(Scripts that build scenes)
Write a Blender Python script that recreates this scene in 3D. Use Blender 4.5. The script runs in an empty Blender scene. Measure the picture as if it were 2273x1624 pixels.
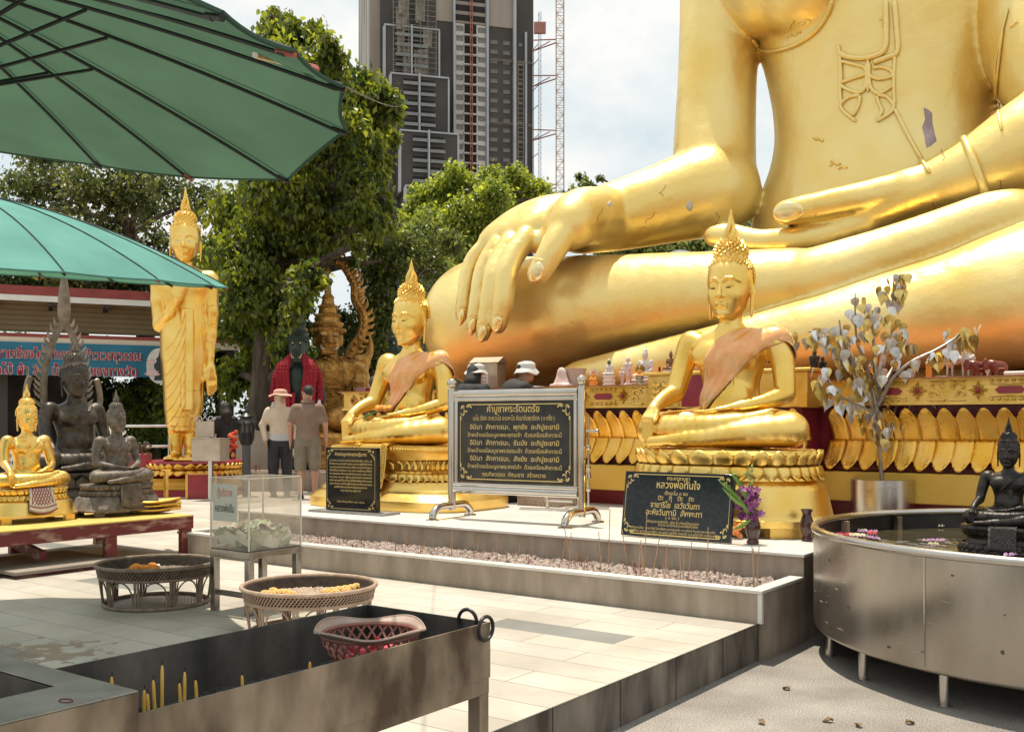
import bpy, bmesh, math, random
import numpy as np
from mathutils import Vector, Matrix
from mathutils.bvhtree import BVHTree

# ---------------------------------------------------------------- camera, sky, sun, exposure
SC = bpy.context.scene
COL = SC.collection
R = math.radians
EYE = 1.45
cam = bpy.data.cameras.new('camera'); cam_o = bpy.data.objects.new('camera', cam); COL.objects.link(cam_o)
cam_o.location = (0, 0, EYE); cam_o.rotation_euler = (R(90), 0, 0)
cam.sensor_width = 36; cam.lens = 35.78; cam.shift_y = 0.055; cam.clip_start = 0.05; cam.clip_end = 3000
SC.camera = cam_o
SUN_EL, SUN_AZ = R(77), R(-27)                    # high noon sun, a little behind the statues
wd = bpy.data.worlds.new('World'); SC.world = wd; wd.use_nodes = True
nt = wd.node_tree; N = nt.nodes; LK = nt.links
bg = N['Background']; bg.inputs['Strength'].default_value = 0.105
sky = N.new('ShaderNodeTexSky'); sky.sky_type = 'NISHITA'; sky.sun_disc = False
sky.sun_elevation = SUN_EL; sky.sun_rotation = SUN_AZ; sky.air_density = 1.0; sky.dust_density = 2.5; sky.ozone_density = 1.0
tc = N.new('ShaderNodeTexCoord'); mp = N.new('ShaderNodeMapping'); mp.inputs['Scale'].default_value = (1, 1, 1.6)
LK.new(tc.outputs['Generated'], mp.inputs['Vector'])
n1 = N.new('ShaderNodeTexNoise'); n1.inputs['Scale'].default_value = 5.5; n1.inputs['Detail'].default_value = 9; n1.inputs['Roughness'].default_value = .58
LK.new(mp.outputs[0], n1.inputs['Vector'])
hz = N.new('ShaderNodeMixRGB'); hz.inputs[0].default_value = .7; hz.inputs[2].default_value = (5.6, 7.0, 7.3, 1); LK.new(sky.outputs[0], hz.inputs[1])   # bright humid haze
cr = N.new('ShaderNodeValToRGB'); cr.color_ramp.elements[0].position = .34; cr.color_ramp.elements[1].position = .60
cr.color_ramp.elements[0].color = (.25, .25, .25, 1); cr.color_ramp.elements[1].color = (1, 1, 1, 1)
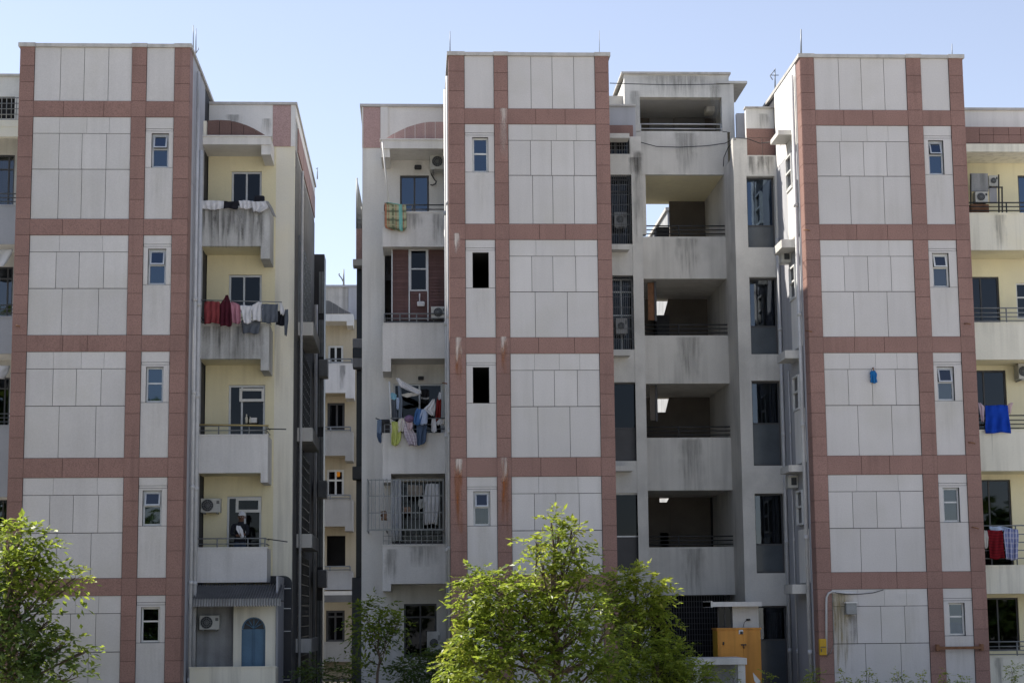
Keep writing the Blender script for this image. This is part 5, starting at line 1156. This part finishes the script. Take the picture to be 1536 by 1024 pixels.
# ---- person on the lowest yellow balcony
def person():
    Yp = 3.15; fx, _, _ = f3(360, 800, Yp); zf = az(355,872,Yp)+.10; 
    k = 1.0
    J = {'pel':(0,0,.95,.135,.11),'spi':(.0,-.02,1.12,.13,.10),'che':(.01,-.05,1.30,.155,.115),'nck':(.03,-.08,1.47,.055,.055),'hd0':(.05,-.11,1.56,.075,.085),'hd1':(.06,-.12,1.66,.078,.09),
         'ls':(-.17,-.05,1.40,.062,.06),'le':(-.21,-.16,1.14,.046,.046),'lw':(-.02,-.30,1.10,.03,.03),'rs':(.19,-.06,1.39,.062,.06),'re':(.22,-.18,1.14,.046,.046),'rw':(.10,-.32,1.13,.03,.03),
         'lh':(-.09,.0,.90,.095,.095),'lk':(-.10,-.03,.50,.06,.065),'la':(-.10,.02,.08,.042,.045),'lt':(-.10,-.14,.035,.04,.03),'rh':(.09,.0,.90,.095,.095),'rk':(.10,-.03,.50,.06,.065),'ra':(.10,.02,.08,.042,.045),'rt':(.10,-.14,.035,.04,.03)}
    E_ = [('pel','spi'),('spi','che'),('che','nck'),('nck','hd0'),('hd0','hd1'),('che','ls'),('ls','le'),('le','lw'),('che','rs'),('rs','re'),('re','rw'),('pel','lh'),('lh','lk'),('lk','la'),('la','lt'),('pel','rh'),('rh','rk'),('rk','ra'),('ra','rt')]
    for s, dx in (('l', 1), ('r', -1)):
        w = J[s+'w']
        for i in range(4):
            n1, n2 = f'{s}f{i}a', f'{s}f{i}b'
            J[n1] = (w[0]+dx*.05, w[1]-.045+.0*i, w[2]-.035+.023*i, .010, .010); J[n2] = (w[0]+dx*(.075-.004*abs(i-1.5)), w[1]-.085, w[2]-.045+.023*i, .008, .008)
            E_ += [(s+'w', n1), (n1, n2)]
        J[s+'ta'] = (w[0]+dx*.02, w[1]-.04, w[2]+.055, .010, .010); E_.append((s+'w', s+'ta'))
    names = list(J); me = bpy.data.meshes.new('person')
    me.from_pydata([J[n][:3] for n in names], [(names.index(a), names.index(b)) for a, b in E_], [])
    o = bpy.data.objects.new('person', me); COL.objects.link(o)
    o.modifiers.new('skin', 'SKIN'); sv = me.skin_vertices[0].data
    for i, n in enumerate(names): sv[i].radius = J[n][3:5]
    sv[0].use_root = True
    sd_ = o.modifiers.new('smooth', 'SUBSURF'); sd_.levels = 2; sd_.render_levels = 2
    dg = bpy.context.evaluated_depsgraph_get(); ev = o.evaluated_get(dg); me2 = bpy.data.meshes.new_from_object(ev)
    o.modifiers.clear(); o.data = me2; me2.name = 'person'
    skin = surf('brown_skin', (.16,.085,.055), .6, .08, 6); shirt = c_dk; trs = c_nav
    me2.materials.clear()
    for mt in (skin, shirt, trs): me2.materials.append(mt)
    for p in me2.polygons:
        c = p.center; p.use_smooth = True
        p.material_index = 2 if c.z < .93 else (1 if (c.z < 1.47 and c.y > -.29) else 0)
    o.location = (fx, Yp, zf)
    tag(o, 'person in a white cap and dark top standing at the lowest yellow balcony', 'person')
    hx, hy, hz = .055, -.115, 1.64
    c = MB()
    for i in range(5):
        for k2 in range(16):
            a0, a1 = math.pi/2*i/5, math.pi/2*(i+1)/5; b0, b1 = 2*math.pi*k2/16, 2*math.pi*(k2+1)/16
            P = lambda a, b: (hx+.098*math.cos(a)*math.cos(b), hy+.115*math.cos(a)*math.sin(b), hz+.115*math.sin(a))
            c.quad([P(a0,b0), P(a0,b1), P(a1,b1), P(a1,b0)], smooth=True)
    c.box(hx-.06, hx+.06, hy-.20, hy-.09, hz-.005, hz+.01)
    cp = c.build('cap', c_wht); cp.parent = o
    for sx in (-1, 1):
        e = MB(); e.bbox(hx+sx*.033-.012, hx+sx*.033+.012, hy-.098, hy-.08, hz-.045, hz-.03, .005); q = e.build('eye', M['wframe']); q.parent = o
        e = MB(); e.bbox(hx+sx*.086-.012, hx+sx*.086+.012, hy-.02, hy+.03, hz-.08, hz-.02, .008); q = e.build('ear', skin); q.parent = o
    e = MB(); e.prism([(hx-.016,hz-.085),(hx+.016,hz-.085),(hx+.006,hz-.035),(hx-.006,hz-.035)], hy-.112, hy-.08); q = e.build('nose', skin); q.parent = o
    e = MB(); e.bbox(hx-.025, hx+.025, hy-.098, hy-.085, hz-.115, hz-.105, .004); q = e.build('mouth', c_mar); q.parent = o
    return o
person()
cloth('white_cloth', 'white cloth held by the person in the white cap', 'cloth', [(788,355,360),(794,354,364),(800,358,365),(806,361,366)], 2.78, c_wht, (.03,1.5), nx=8)
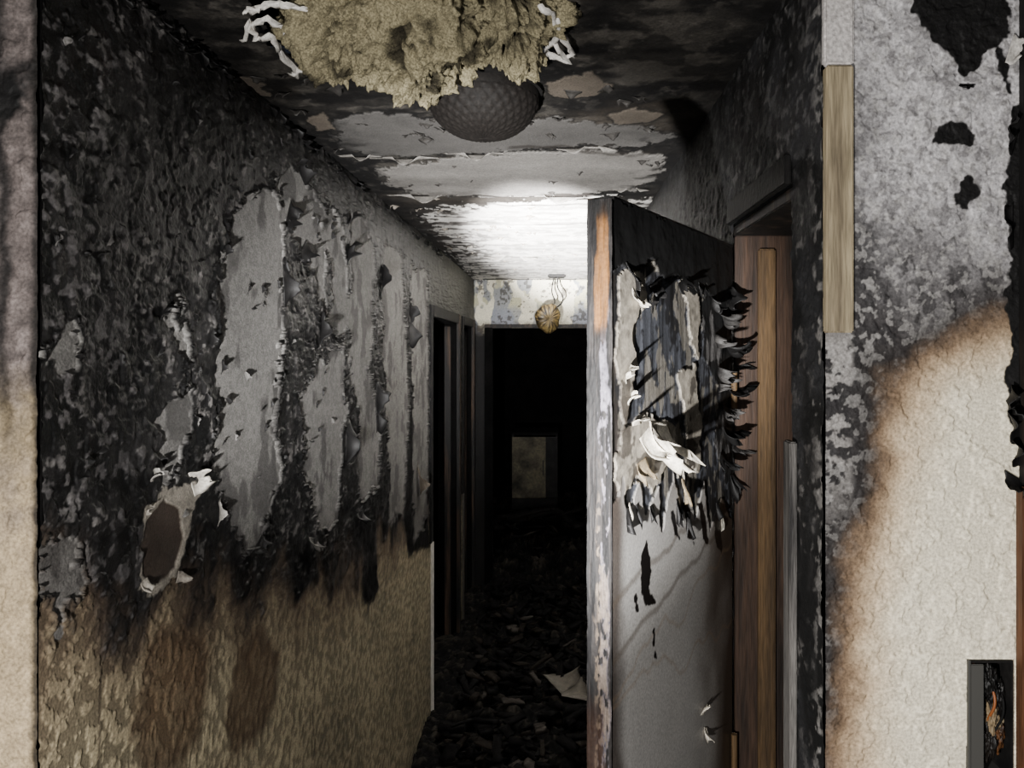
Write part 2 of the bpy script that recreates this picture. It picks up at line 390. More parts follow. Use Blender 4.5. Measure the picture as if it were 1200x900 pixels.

# [WORK INSTRUCTIONS]
Without the pictures, repeat the listing above exactly.

# [TASK RESULT]
Write a Blender Python script that recreates this scene in 3D. Use Blender 4.5. The script runs in an empty Blender scene. Measure the picture as if it were 2273x1624 pixels.
import bpy, bmesh, math, random
import numpy as np
from mathutils import Vector, Matrix
from mathutils.bvhtree import BVHTree

# ---------------------------------------------------------------- camera, sky, sun, exposure
SC = bpy.context.scene
COL = SC.collection
R = math.radians
EYE = 1.45
cam = bpy.data.cameras.new('camera'); cam_o = bpy.data.objects.new('camera', cam); COL.objects.link(cam_o)
cam_o.location = (0, 0, EYE); cam_o.rotation_euler = (R(90), 0, 0)
cam.sensor_width = 36; cam.lens = 35.78; cam.shift_y = 0.055; cam.clip_start = 0.05; cam.clip_end = 3000
SC.camera = cam_o
SUN_EL, SUN_AZ = R(77), R(-27)                    # high noon sun, a little behind the statues
wd = bpy.data.worlds.new('World'); SC.world = wd; wd.use_nodes = True
nt = wd.node_tree; N = nt.nodes; LK = nt.links
bg = N['Background']; bg.inputs['Strength'].default_value = 0.105
sky = N.new('ShaderNodeTexSky'); sky.sky_type = 'NISHITA'; sky.sun_disc = False
sky.sun_elevation = SUN_EL; sky.sun_rotation = SUN_AZ; sky.air_density = 1.0; sky.dust_density = 2.5; sky.ozone_density = 1.0
tc = N.new('ShaderNodeTexCoord'); mp = N.new('ShaderNodeMapping'); mp.inputs['Scale'].default_value = (1, 1, 1.6)
LK.new(tc.outputs['Generated'], mp.inputs['Vector'])
n1 = N.new('ShaderNodeTexNoise'); n1.inputs['Scale'].default_value = 5.5; n1.inputs['Detail'].default_value = 9; n1.inputs['Roughness'].default_value = .58
LK.new(mp.outputs[0], n1.inputs['Vector'])
hz = N.new('ShaderNodeMixRGB'); hz.inputs[0].default_value = .7; hz.inputs[2].default_value = (5.6, 7.0, 7.3, 1); LK.new(sky.outputs[0], hz.inputs[1])   # bright humid haze
cr = N.new('ShaderNodeValToRGB'); cr.color_ramp.elements[0].position = .34; cr.color_ramp.elements[1].position = .60
cr.color_ramp.elements[0].color = (.25, .25, .25, 1); cr.color_ramp.elements[1].color = (1, 1, 1, 1)
Keep writing the Blender script for this image. This is part 5, starting at line 1156. This part finishes the script. Take the picture to be 1536 by 1024 pixels.
# ---- person on the lowest yellow balcony
def person():
    Yp = 3.15; fx, _, _ = f3(360, 800, Yp); zf = az(355,872,Yp)+.10; 
    k = 1.0
    J = {'pel':(0,0,.95,.135,.11),'spi':(.0,-.02,1.12,.13,.10),'che':(.01,-.05,1.30,.155,.115),'nck':(.03,-.08,1.47,.055,.055),'hd0':(.05,-.11,1.56,.075,.085),'hd1':(.06,-.12,1.66,.078,.09),
         'ls':(-.17,-.05,1.40,.062,.06),'le':(-.21,-.16,1.14,.046,.046),'lw':(-.02,-.30,1.10,.03,.03),'rs':(.19,-.06,1.39,.062,.06),'re':(.22,-.18,1.14,.046,.046),'rw':(.10,-.32,1.13,.03,.03),
         'lh':(-.09,.0,.90,.095,.095),'lk':(-.10,-.03,.50,.06,.065),'la':(-.10,.02,.08,.042,.045),'lt':(-.10,-.14,.035,.04,.03),'rh':(.09,.0,.90,.095,.095),'rk':(.10,-.03,.50,.06,.065),'ra':(.10,.02,.08,.042,.045),'rt':(.10,-.14,.035,.04,.03)}
    E_ = [('pel','spi'),('spi','che'),('che','nck'),('nck','hd0'),('hd0','hd1'),('che','ls'),('ls','le'),('le','lw'),('che','rs'),('rs','re'),('re','rw'),('pel','lh'),('lh','lk'),('lk','la'),('la','lt'),('pel','rh'),('rh','rk'),('rk','ra'),('ra','rt')]
    for s, dx in (('l', 1), ('r', -1)):
        w = J[s+'w']
        for i in range(4):
            n1, n2 = f'{s}f{i}a', f'{s}f{i}b'
            J[n1] = (w[0]+dx*.05, w[1]-.045+.0*i, w[2]-.035+.023*i, .010, .010); J[n2] = (w[0]+dx*(.075-.004*abs(i-1.5)), w[1]-.085, w[2]-.045+.023*i, .008, .008)
            E_ += [(s+'w', n1), (n1, n2)]
        J[s+'ta'] = (w[0]+dx*.02, w[1]-.04, w[2]+.055, .010, .010); E_.append((s+'w', s+'ta'))
    names = list(J); me = bpy.data.meshes.new('person')
    me.from_pydata([J[n][:3] for n in names], [(names.index(a), names.index(b)) for a, b in E_], [])
    o = bpy.data.objects.new('person', me); COL.objects.link(o)
    o.modifiers.new('skin', 'SKIN'); sv = me.skin_vertices[0].data
    for i, n in enumerate(names): sv[i].radius = J[n][3:5]
    sv[0].use_root = True
    sd_ = o.modifiers.new('smooth', 'SUBSURF'); sd_.levels = 2; sd_.render_levels = 2
    dg = bpy.context.evaluated_depsgraph_get(); ev = o.evaluated_get(dg); me2 = bpy.data.meshes.new_from_object(ev)
    o.modifiers.clear(); o.data = me2; me2.name = 'person'
    skin = surf('brown_skin', (.16,.085,.055), .6, .08, 6); shirt = c_dk; trs = c_nav
    me2.materials.clear()
    for mt in (skin, shirt, trs): me2.materials.append(mt)
    for p in me2.polygons:
        c = p.center; p.use_smooth = True
        p.material_index = 2 if c.z < .93 else (1 if (c.z < 1.47 and c.y > -.29) else 0)
    o.location = (fx, Yp, zf)
    tag(o, 'person in a white cap and dark top standing at the lowest yellow balcony', 'person')
    hx, hy, hz = .055, -.115, 1.64
    c = MB()
    for i in range(5):
        for k2 in range(16):
            a0, a1 = math.pi/2*i/5, math.pi/2*(i+1)/5; b0, b1 = 2*math.pi*k2/16, 2*math.pi*(k2+1)/16
            P = lambda a, b: (hx+.098*math.cos(a)*math.cos(b), hy+.115*math.cos(a)*math.sin(b), hz+.115*math.sin(a))
            c.quad([P(a0,b0), P(a0,b1), P(a1,b1), P(a1,b0)], smooth=True)
    c.box(hx-.06, hx+.06, hy-.20, hy-.09, hz-.005, hz+.01)
    cp = c.build('cap', c_wht); cp.parent = o
    for sx in (-1, 1):
        e = MB(); e.bbox(hx+sx*.033-.012, hx+sx*.033+.012, hy-.098, hy-.08, hz-.045, hz-.03, .005); q = e.build('eye', M['wframe']); q.parent = o
        e = MB(); e.bbox(hx+sx*.086-.012, hx+sx*.086+.012, hy-.02, hy+.03, hz-.08, hz-.02, .008); q = e.build('ear', skin); q.parent = o
    e = MB(); e.prism([(hx-.016,hz-.085),(hx+.016,hz-.085),(hx+.006,hz-.035),(hx-.006,hz-.035)], hy-.112, hy-.08); q = e.build('nose', skin); q.parent = o
    e = MB(); e.bbox(hx-.025, hx+.025, hy-.098, hy-.085, hz-.115, hz-.105, .004); q = e.build('mouth', c_mar); q.parent = o
    return o
person()
cloth('white_cloth', 'white cloth held by the person in the white cap', 'cloth', [(788,355,360),(794,354,364),(800,358,365),(806,361,366)], 2.78, c_wht, (.03,1.5), nx=8)
Write part 2 of the bpy script that recreates this picture. It picks up at line 390. More parts follow. Use Blender 4.5. Measure the picture as if it were 1200x900 pixels.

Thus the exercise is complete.